Эй, на Земле! Бог летит как стрела. На колени!

Хватит шататься столбом между злом и добром!

Небо есть ключ, а Земля есть замок... Где же Дом?

 

…Кузнецов и муху способен был рассмотреть так, будто речь о посланнице Млечного пути:

– Отпусти, – зазвенела она, –

Я летала во все времена,

Я всегда что-нибудь задевала.

Я у дремлющей Парки в руках

Нить твою задевала впотьмах,

И она смертный стон издавала.

Я барахталась в Млечном Пути,

Зависала в окольной сети,

Я сновала по нимбу святого,

Я по спящей царевне ползла

И из раны славянской пила...

– Повтори, – говорю, – это слово!

Грандиозная необычность, казалось бы, ничтожного мушиного пути оборачивается кодовыми поворотами…

Всё у Кузнецова необычно: словно в любом явление усматривал таинственный корень причины, сакральную альфу космической воли, и небо зажигалось в его стихах… надвидимым слоем, словно провидения Циолковского были близки, а невероятные мечты-фантазии Фёдорова – родными; небо зажигалось необыкновенно, и множественная яркость его, окрасившая стих, давала ему возможность петь безднами прекрасного и разного.

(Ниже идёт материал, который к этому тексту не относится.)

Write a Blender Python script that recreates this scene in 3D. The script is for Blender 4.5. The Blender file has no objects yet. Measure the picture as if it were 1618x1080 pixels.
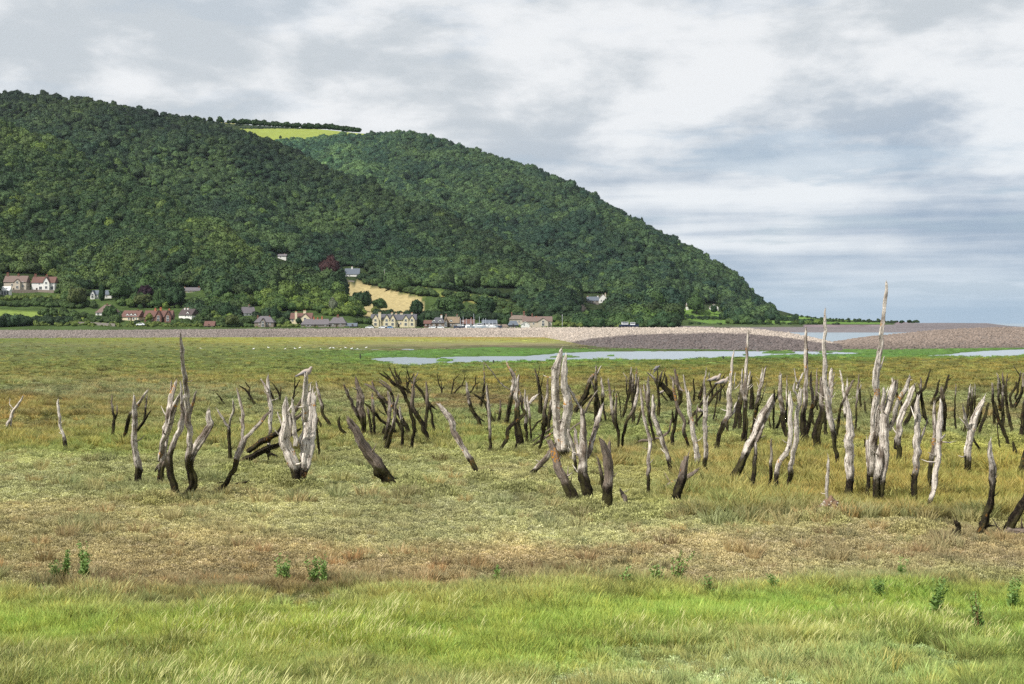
import bpy, math, random
import numpy as np
from mathutils import Vector, Matrix
rng = np.random.default_rng(7)
random.seed(7)
SC = bpy.context.scene
COL = SC.collection
F = 50.0/36.0*1618.0      # focal length in photo pixels
CH = 4.5                  # camera height
HZ = 511.0                # horizon row
CX = 809.0
R = math.radians

def W(px, py, Y):
    return ((px-CX)/F*Y, Y, CH+(HZ-py)/F*Y)
def ground_Y(py): return CH*F/(py-HZ)
def s2l(c):
    c = np.asarray(c, float)/255.0
    return np.where(c <= 0.04045, c/12.92, ((c+0.055)/1.055)**2.4)

# ---------- noise ----------
def _h(ix, iy, seed):
    n = (ix*374761393 + iy*668265263 + seed*1442695041).astype(np.int64) & 0xffffffff
    n = ((n ^ (n >> 13))*1274126177) & 0xffffffff
    n = (n ^ (n >> 16)) & 0xffffffff
    return n/4294967295.0
def vnoise(x, y, seed=0):
    x = np.asarray(x, float); y = np.asarray(y, float)
    ix = np.floor(x).astype(np.int64); iy = np.floor(y).astype(np.int64)
    fx = x-ix; fy = y-iy
    fx = fx*fx*(3-2*fx); fy = fy*fy*(3-2*fy)
    a = _h(ix, iy, seed); b = _h(ix+1, iy, seed); c = _h(ix, iy+1, seed); d = _h(ix+1, iy+1, seed)
    return (a*(1-fx)+b*fx)*(1-fy)+(c*(1-fx)+d*fx)*fy
def fbm(x, y, seed=0, oct=4):
    s = 0; a = 0.5; t = 0
    for i in range(oct):
        s = s+a*vnoise(np.asarray(x)*2**i, np.asarray(y)*2**i, seed+i*17); t += a; a *= 0.5
    return s/t*2-1
def inpoly(px, py, poly):
    px = np.asarray(px, float); py = np.asarray(py, float)
    r = np.zeros(px.shape, bool); n = len(poly); j = n-1
    for i in range(n):
        xi, yi = poly[i]; xj, yj = poly[j]
        if yi != yj:
            c = ((yi > py) != (yj > py)) & (px < (xj-xi)*(py-yi)/(yj-yi)+xi)
            r ^= c
        j = i
    return r

# ---------- mesh helpers ----------
def mesh_np(name, V, Fq, mats=(), smooth=False, cols=None, fmat=None, attrs=None):
    """V (n,3); Fq (m,k) or list of such arrays"""
    me = bpy.data.meshes.new(name)
    if not isinstance(Fq, list): Fq = [Fq]
    Fq = [np.asarray(f, np.int64) for f in Fq if len(f)]
    V = np.asarray(V, np.float32)
    me.vertices.add(len(V)); me.vertices.foreach_set('co', V.ravel())
    li = np.concatenate([f.ravel() for f in Fq]).astype(np.int32)
    cnt = np.concatenate([np.full(len(f), f.shape[1], np.int32) for f in Fq])
    me.loops.add(len(li)); me.loops.foreach_set('vertex_index', li)
    st = np.concatenate([[0], np.cumsum(cnt)[:-1]]).astype(np.int32)
    me.polygons.add(len(cnt)); me.polygons.foreach_set('loop_start', st)
    if fmat is not None: me.polygons.foreach_set('material_index', np.asarray(fmat, np.int32))
    me.update(calc_edges=True)
    if smooth: me.polygons.foreach_set('use_smooth', np.ones(len(cnt), bool))
    for m in mats: me.materials.append(m)
    if cols is not None:
        a = me.color_attributes.new('col', 'FLOAT_COLOR', 'POINT')
        c = np.ones((len(V), 4), np.float32); c[:, :3] = cols
        a.data.foreach_set('color', c.ravel())
    for k, v in (attrs or {}).items():
        a = me.attributes.new(k, 'FLOAT', 'POINT'); a.data.foreach_set('value', np.asarray(v, np.float32))
    me.validate()
    return me
def link(name, me, parent=None, loc=None):
    o = bpy.data.objects.new(name, me); COL.objects.link(o)
    if parent is not None: o.parent = parent
    if loc is not None: o.location = loc
    return o
def tag(o, label=None, cat=None, group=None, kind=None):
    if label: o['label'] = label
    if cat: o['category'] = cat
    if group: o['group'] = group
    if kind: o['kind'] = kind
    return o
class MB:
    def __init__(s): s.v = []; s.f = []
    def add(s, vs, fs):
        b = len(s.v); s.v += [tuple(p) for p in vs]; s.f += [tuple(i+b for i in f) for f in fs]
    def box(s, x0, x1, y0, y1, z0, z1):
        s.add([(x0,y0,z0),(x1,y0,z0),(x1,y1,z0),(x0,y1,z0),(x0,y0,z1),(x1,y0,z1),(x1,y1,z1),(x0,y1,z1)],
              [(0,3,2,1),(4,5,6,7),(0,1,5,4),(1,2,6,5),(2,3,7,6),(3,0,4,7)])
    def tube(s, pts, rad, n=8):
        pts = [Vector(p) for p in pts]; b = len(s.v)
        for i, p in enumerate(pts):
            d = (pts[min(i+1, len(pts)-1)]-pts[max(i-1, 0)]).normalized()
            u = d.orthogonal().normalized() if i == 0 else (u-d*u.dot(d)).normalized()
            w = d.cross(u)
            for k in range(n):
                a = 2*math.pi*k/n
                s.v.append(tuple(p+(u*math.cos(a)+w*math.sin(a))*rad[i]))
        for i in range(len(pts)-1):
            for k in range(n):
                s.f.append((b+i*n+k, b+i*n+(k+1)%n, b+(i+1)*n+(k+1)%n, b+(i+1)*n+k))
        s.f.append(tuple(b+k for k in range(n))[::-1]); s.f.append(tuple(b+(len(pts)-1)*n+k for k in range(n)))
    def build(s, name, mat, parent=None, loc=None, smooth=False):
        me = bpy.data.meshes.new(name); me.from_pydata(s.v, [], s.f); me.materials.append(mat)
        if smooth:
            me.polygons.foreach_set('use_smooth', [True]*len(me.polygons))
        me.update()
        return link(name, me, parent, loc)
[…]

Поэт вглядывается в невидимое.

Поэт ощущает его точкой тайны, впечатанной в бездны над ним: поэт ощущает необходимость этого невидимого, ведущего, соединяющего с тайной тайн, с запредельностью:

Я надевал счастливую сорочку,

Скитаясь между солнцем и луной,

И всё глядел в невидимую точку –

Она всегда была передо мной.

Не засекли её радары мира,

Не расклевало злое вороньё,

Все пули мира пролетали мимо,

И только взгляд мой западал в неё.

Исхоженные дороги, слагаясь в онтологический опыт бытия, не отменяют лучевого мерцания этой точки: не одинокой, соединяющей со всем.

Вектор веры должен вести, а если в сердце руина?

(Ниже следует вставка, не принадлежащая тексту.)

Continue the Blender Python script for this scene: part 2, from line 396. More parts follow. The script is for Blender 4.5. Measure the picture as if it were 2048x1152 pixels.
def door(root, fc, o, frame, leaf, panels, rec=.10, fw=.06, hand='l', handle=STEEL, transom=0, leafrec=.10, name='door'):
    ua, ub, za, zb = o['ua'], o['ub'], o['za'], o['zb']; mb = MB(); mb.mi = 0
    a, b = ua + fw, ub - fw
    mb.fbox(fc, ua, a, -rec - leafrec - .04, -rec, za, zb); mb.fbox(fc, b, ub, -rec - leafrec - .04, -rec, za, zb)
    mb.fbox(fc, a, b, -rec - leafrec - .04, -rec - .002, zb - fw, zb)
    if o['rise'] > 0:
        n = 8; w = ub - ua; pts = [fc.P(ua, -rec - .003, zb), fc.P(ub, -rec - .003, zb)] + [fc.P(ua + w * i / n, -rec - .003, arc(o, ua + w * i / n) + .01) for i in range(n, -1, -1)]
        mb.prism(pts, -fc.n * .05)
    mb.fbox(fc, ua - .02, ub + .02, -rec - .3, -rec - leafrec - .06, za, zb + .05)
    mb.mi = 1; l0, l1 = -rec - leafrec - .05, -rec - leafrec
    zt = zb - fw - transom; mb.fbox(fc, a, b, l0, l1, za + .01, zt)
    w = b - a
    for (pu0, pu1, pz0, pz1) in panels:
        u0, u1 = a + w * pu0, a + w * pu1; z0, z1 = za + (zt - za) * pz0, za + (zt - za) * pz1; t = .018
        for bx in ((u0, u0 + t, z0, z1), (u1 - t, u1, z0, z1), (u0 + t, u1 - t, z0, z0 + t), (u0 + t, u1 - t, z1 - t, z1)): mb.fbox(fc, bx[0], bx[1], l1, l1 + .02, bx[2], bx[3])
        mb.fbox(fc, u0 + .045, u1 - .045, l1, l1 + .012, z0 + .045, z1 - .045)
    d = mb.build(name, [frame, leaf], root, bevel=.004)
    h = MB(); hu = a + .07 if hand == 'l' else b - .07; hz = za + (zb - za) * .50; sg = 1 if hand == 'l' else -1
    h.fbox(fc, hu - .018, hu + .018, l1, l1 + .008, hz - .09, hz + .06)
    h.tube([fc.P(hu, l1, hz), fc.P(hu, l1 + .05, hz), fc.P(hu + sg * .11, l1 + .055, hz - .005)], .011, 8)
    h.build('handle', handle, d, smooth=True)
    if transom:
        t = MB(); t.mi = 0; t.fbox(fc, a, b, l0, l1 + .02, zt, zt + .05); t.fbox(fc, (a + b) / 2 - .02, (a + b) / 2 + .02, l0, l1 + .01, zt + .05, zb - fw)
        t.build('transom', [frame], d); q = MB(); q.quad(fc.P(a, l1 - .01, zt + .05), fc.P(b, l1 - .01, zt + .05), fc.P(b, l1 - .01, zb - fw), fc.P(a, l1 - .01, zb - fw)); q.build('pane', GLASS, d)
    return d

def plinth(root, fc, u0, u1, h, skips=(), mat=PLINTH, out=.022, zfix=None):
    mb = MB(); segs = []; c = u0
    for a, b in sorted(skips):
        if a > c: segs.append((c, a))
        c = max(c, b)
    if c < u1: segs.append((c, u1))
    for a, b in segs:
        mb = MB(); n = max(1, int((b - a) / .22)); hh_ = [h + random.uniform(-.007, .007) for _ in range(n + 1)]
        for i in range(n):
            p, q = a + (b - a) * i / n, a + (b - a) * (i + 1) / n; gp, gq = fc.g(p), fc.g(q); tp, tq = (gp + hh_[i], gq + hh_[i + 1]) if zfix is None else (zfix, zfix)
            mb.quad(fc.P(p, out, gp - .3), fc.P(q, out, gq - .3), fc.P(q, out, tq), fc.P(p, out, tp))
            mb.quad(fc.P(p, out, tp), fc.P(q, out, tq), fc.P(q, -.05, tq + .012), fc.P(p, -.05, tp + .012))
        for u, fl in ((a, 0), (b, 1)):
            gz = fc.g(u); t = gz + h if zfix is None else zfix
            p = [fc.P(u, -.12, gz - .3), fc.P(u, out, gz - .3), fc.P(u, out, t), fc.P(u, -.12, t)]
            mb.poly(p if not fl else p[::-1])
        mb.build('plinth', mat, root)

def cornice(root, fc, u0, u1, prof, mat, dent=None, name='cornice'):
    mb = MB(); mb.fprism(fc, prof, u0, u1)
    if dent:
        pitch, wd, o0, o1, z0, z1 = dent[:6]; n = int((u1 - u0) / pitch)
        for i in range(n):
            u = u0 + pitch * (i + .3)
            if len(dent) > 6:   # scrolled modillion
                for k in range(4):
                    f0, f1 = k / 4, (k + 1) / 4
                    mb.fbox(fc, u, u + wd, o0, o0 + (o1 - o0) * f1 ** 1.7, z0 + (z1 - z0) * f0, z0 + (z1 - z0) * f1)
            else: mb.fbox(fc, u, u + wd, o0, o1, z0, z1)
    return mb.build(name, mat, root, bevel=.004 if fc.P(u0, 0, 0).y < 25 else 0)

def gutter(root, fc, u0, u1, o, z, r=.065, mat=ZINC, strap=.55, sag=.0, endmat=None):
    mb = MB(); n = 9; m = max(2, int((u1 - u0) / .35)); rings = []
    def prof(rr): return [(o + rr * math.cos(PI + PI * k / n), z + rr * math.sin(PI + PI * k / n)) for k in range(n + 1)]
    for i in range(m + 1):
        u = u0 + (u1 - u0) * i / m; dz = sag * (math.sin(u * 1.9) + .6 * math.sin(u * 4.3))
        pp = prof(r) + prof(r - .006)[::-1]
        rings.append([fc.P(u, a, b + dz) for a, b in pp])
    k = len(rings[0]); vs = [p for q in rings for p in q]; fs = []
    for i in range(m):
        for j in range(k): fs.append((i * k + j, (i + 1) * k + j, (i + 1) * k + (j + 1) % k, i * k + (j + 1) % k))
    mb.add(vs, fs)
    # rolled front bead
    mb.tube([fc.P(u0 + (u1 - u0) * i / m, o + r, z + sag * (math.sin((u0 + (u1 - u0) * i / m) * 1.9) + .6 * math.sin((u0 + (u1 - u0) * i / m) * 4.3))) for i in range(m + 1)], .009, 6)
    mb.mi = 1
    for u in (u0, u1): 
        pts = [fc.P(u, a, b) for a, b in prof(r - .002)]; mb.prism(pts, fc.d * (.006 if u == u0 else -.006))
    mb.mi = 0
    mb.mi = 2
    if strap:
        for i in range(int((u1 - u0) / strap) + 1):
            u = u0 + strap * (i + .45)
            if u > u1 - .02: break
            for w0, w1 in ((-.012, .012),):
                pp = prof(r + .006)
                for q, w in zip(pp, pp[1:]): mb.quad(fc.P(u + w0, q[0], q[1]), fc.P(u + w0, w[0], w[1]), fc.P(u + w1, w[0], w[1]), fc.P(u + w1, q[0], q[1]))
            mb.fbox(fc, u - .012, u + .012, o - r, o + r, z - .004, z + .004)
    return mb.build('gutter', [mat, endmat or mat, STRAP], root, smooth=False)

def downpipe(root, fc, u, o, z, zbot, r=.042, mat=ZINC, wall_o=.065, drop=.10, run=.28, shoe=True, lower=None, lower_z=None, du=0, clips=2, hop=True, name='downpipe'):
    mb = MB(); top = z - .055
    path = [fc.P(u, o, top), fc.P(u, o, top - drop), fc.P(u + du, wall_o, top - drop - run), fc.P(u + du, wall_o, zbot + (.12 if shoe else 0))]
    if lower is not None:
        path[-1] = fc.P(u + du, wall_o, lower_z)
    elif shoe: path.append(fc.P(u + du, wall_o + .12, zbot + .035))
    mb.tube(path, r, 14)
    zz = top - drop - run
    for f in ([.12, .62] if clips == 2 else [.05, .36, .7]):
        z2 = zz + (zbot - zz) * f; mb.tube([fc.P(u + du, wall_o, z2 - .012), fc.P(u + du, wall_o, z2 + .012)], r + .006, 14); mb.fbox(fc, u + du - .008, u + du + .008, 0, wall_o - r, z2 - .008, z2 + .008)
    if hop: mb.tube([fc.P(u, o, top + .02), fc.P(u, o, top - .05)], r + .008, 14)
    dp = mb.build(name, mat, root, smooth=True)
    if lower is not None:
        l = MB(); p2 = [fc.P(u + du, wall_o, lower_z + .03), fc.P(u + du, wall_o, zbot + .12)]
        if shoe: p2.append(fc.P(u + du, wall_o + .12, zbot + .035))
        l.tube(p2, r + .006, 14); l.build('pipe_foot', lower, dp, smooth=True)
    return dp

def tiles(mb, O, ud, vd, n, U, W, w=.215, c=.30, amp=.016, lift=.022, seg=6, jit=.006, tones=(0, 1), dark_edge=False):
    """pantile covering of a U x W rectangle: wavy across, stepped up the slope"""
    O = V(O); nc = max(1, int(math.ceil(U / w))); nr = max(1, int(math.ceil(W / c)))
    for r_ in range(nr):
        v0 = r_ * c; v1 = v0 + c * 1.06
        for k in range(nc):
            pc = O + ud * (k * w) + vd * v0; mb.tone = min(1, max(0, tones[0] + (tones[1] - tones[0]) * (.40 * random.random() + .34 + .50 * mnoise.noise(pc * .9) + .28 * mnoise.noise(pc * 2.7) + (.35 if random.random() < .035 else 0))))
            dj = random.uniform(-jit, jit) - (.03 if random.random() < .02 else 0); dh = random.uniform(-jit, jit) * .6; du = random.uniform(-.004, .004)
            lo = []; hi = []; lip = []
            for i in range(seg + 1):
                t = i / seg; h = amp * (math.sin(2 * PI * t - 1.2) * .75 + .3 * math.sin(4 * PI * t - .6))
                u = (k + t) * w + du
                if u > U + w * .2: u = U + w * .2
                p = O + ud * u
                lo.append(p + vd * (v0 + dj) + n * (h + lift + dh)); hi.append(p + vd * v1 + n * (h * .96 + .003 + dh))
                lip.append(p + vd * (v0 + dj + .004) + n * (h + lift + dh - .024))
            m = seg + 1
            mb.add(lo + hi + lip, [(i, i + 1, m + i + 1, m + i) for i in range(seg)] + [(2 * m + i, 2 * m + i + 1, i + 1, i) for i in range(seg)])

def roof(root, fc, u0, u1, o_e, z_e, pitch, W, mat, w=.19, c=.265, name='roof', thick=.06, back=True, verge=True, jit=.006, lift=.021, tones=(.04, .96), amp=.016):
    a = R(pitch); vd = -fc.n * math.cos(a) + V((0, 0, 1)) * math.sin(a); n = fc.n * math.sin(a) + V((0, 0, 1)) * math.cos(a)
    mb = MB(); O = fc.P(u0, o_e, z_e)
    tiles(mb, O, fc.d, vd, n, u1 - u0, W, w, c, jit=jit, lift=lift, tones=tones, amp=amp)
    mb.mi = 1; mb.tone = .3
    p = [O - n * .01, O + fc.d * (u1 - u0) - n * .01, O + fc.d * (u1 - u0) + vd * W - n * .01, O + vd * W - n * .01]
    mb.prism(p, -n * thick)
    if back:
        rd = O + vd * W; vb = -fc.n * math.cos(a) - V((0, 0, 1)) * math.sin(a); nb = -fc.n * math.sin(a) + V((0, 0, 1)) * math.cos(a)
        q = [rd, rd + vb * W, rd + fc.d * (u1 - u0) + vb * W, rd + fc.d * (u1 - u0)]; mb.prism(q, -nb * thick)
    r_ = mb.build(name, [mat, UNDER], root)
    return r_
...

Тяжко и гулко падают слова, организуя стихотворение:

Полюбите живого Христа,

Что ходил по росе

И сидел у ночного костра,

Освещённый, как все.

Где та древняя свежесть зари,

Аромат и тепло?

Царство Божье гудит изнутри,

Как пустое дупло.

В Кузнецове много… гудения колоколов, неистовства пророка, шаровой русской силы…

Турбулентно закручиваясь, экзистенциальные ветры продувают его поэзию…

 Но она сама – таинственный сад, осиянный запредельностью, сад, поднимающийся в метафизические небеса.